Mantém contato com os filhos que atualmente moram na mesma

cidade, e diz que não gosta de morar com a família, “gostaria de morar sozinho

com a minha companheira”.

Sobre as dificuldades que vivencia na rua, ele destaca, “é muito

ruim quando chove e quando não da pra toma banho”. E “viver na rua é uma

tristeza”. E sobrevive da solidariedade das igrejas e o centro Espírita, com

auxilio de alimentação, e no restante “aprendemos a nos virar”.

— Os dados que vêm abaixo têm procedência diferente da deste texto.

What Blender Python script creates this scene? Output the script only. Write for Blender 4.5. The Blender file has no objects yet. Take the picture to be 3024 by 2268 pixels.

Relatou ainda, que já passou por Albergues e foi bem recebido, e

o que lhe chamou a atenção foi as pessoas mesmas se servirem (autonomia),

mas falta “liberdade”, por isso prefere a rua.

Quanto a sua perspectiva de vida narra que, “a morte é o

caminho de todos nós”, nessa fase da entrevista mostra o fatalismo que sua

fala representa, incapaz de deixar essa realidade que é a rua.

E seu sonho é “viver em companhia da minha companheira”, e

que “fizessem casas ou lugares para todos morar”.